Но Шахразада не сдается. Она знает, что рассказывает не только во имя собственной жизни, но и во имя жизни сотен и сотен женщин, которым пришлось бы умереть вслед за ней.
Она рассказывает, чтобы спасти их всех, и прежде всего, чтобы спасти самого царя, ее супруга, которого она в душе боготворит как мудрейшего и достойнейшего и которого не хочет отдать мрачным демонам ненависти и недоверия.
Она рассказывает—сознает ли уже это она сама? — во имя своей любви. И царь слушает поначалу беспокойно, потом — все более и более увлеченно, и поэт теперь нередко замечает, что он «горячо» и «нетерпеливо» требует продолжения рассказа. Все больше и больше притягивают к себе ее уста, которые он еженощно целует, все более безнадежным становится его плен, все больше открывается ему собственное безумие, и, пожалуй, ничто теперь не страшит его так, как то, что она вдруг перестанет рассказывать, ибо эти ночи несказанно прекрасны.
И Шахразада уже знает, знает давно, что она могла бы теперь перестать рассказывать, не боясь за свою жизнь. Но и она не хочет перестать, ибо эти ночи — ночи любви, ночи, когда она покоится на ложе странного, сильного, деспотичного и измученного человека, которого — Шахразада чувствует это — она укротила и возвысила своей душевной силой. Она рассказывает все дальше и дальше. Уже не так обдуманно, не так хитроумно; теперь в ее повествовании с удивительной пестротой переплетаются глупые и курьезные, причудливые и наивные истории; она повторяется, затягивает; и нигде в рассказах последних пятисот ночей не найдете вы чистой законченности, гармоничной архитектоники первой полутысячи, ее единства, внутреннюю закономерность которого так великолепно раскрыл Гельбер.

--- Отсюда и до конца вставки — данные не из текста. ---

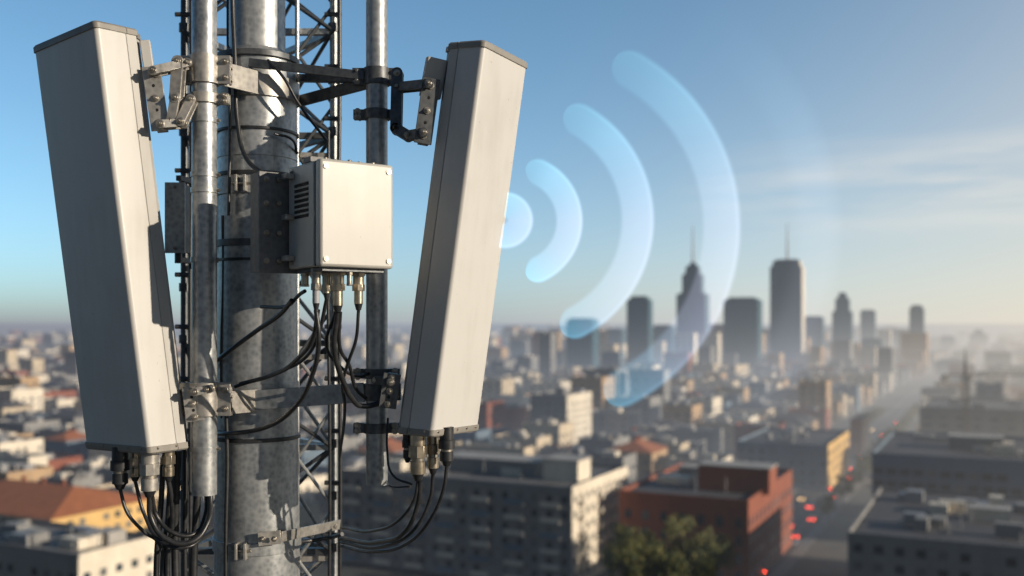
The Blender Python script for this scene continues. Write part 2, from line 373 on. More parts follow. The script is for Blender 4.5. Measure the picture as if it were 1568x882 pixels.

Последние сказки она рассказывает уже просто так, чтобы скрасить ночи, чарующие, ласковые, любовные ночи Востока, и лишь когда фантазия отказывает ей, когда ее сердце уже не может или не хочет продолжать, в тысячную ночь замыкает Шахразада кольцо своих сказок.
Тотчас же преображенная действительность вступает в призрачный мир. Возле Шахразады трое детей, которых она родила царю за эти три года, она подводит их к нему и умоляет сохранить им мать. И Шахрияр прижимает ее к своему сердцу, не разъедаемому больше проказой недоверия, он избавлен теперь от своего кошмара, как она — от своего страха. Она становится супругой веселого, мудрого и справедливого царя, а сестру ее Дуньязаду Исцеленный от Разочарования отдает в жены своему разочарованному брату, дабы и тот вновь научился чтить женщину. Ликование царит в освобожденной стране, и то, что началось как поношение и глумление над женщиной, завершается гимном ее верности, достоинству и любви.